## Your objective
Take every line from the first down to the line with "from mathutils import Vector, Matrix" and set it down exactly, without the pictures.

++++++++++++++++++++

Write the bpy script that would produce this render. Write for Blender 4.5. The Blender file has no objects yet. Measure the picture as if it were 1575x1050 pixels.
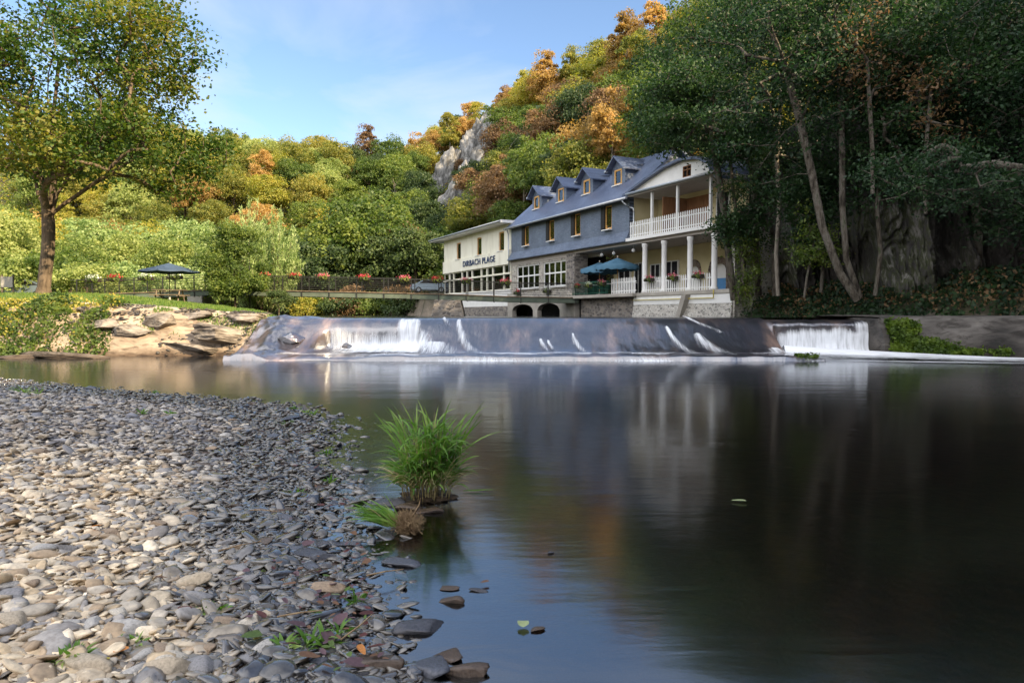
import bpy, bmesh, math, random
import numpy as np
from mathutils import Vector, Matrix

# ------------------------------------------------------------------ camera, sky, sun, exposure
S = bpy.context.scene
COL = S.collection
EYE = 1.4                      # camera height over the lower pool (pool surface z = 0)
HOR = 484.0                    # row of the horizon in the 1575x1050 photograph
FPX = 1050.0
cam_d = bpy.data.cameras.new('camera')
cam = bpy.data.objects.new('camera', cam_d)
COL.objects.link(cam)
cam_d.sensor_width = 36.0
cam_d.lens = 36.0 * FPX / 1575.0
cam_d.clip_start = 0.05
cam_d.clip_end = 3000.0
pitch = math.atan((525.0 - HOR) / FPX)
cam.location = (0, 0, EYE)
cam.rotation_euler = (math.radians(90) - pitch, 0, 0)
S.camera = cam

SUN_DIR = Vector((0.80, -0.60, 0)).normalized()
SUN_EL = math.radians(34)
world = bpy.data.worlds.new('World')
S.world = world
world.use_nodes = True
wn = world.node_tree
for n in list(wn.nodes):
    wn.nodes.remove(n)
w_out = wn.nodes.new('ShaderNodeOutputWorld')
w_bg = wn.nodes.new('ShaderNodeBackground')
w_sky = wn.nodes.new('ShaderNodeTexSky')
w_sky.sky_type = 'NISHITA'
w_sky.sun_disc = False
w_sky.sun_elevation = SUN_EL
w_sky.sun_rotation = math.atan2(SUN_DIR.x, SUN_DIR.y)
w_sky.altitude = 300
w_sky.air_density = 1.0
w_sky.dust_density = 0.15
w_sky.ozone_density = 2.0
w_bg.inputs['Strength'].default_value = 0.09
# thin veils of cirrus mixed into the sky, tied to the direction of the sky
tc = wn.nodes.new('ShaderNodeTexCoord')
mp = wn.nodes.new('ShaderNodeMapping')
mp.inputs['Scale'].default_value = (1.0, 1.0, 3.2)
mp.inputs['Rotation'].default_value = (0.0, 0.25, 0.3)
nz = wn.nodes.new('ShaderNodeTexNoise')
nz.inputs['Scale'].default_value = 1.9
nz.inputs['Detail'].default_value = 7
nz.inputs['Roughness'].default_value = 0.55
nz.inputs['Distortion'].default_value = 0.5
cr = wn.nodes.new('ShaderNodeValToRGB')
cr.color_ramp.elements[0].position = 0.46
cr.color_ramp.elements[0].color = (0, 0, 0, 1)
cr.color_ramp.elements[1].position = 0.74
cr.color_ramp.elements[1].color = (0.75, 0.75, 0.75, 1)
mx = wn.nodes.new('ShaderNodeMixRGB')
mx.inputs[2].default_value = (3.6, 3.9, 4.4, 1)
wn.links.new(tc.outputs['Generated'], mp.inputs['Vector'])
wn.links.new(mp.outputs['Vector'], nz.inputs['Vector'])
wn.links.new(nz.outputs['Fac'], cr.inputs['Fac'])
wn.links.new(cr.outputs['Color'], mx.inputs[0])
wn.links.new(w_sky.outputs['Color'], mx.inputs[1])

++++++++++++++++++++

## Result for this task
Write the bpy script that would produce this render. Write for Blender 4.5. The Blender file has no objects yet. Measure the picture as if it were 1575x1050 pixels.
import bpy, bmesh, math, random
import numpy as np
from mathutils import Vector, Matrix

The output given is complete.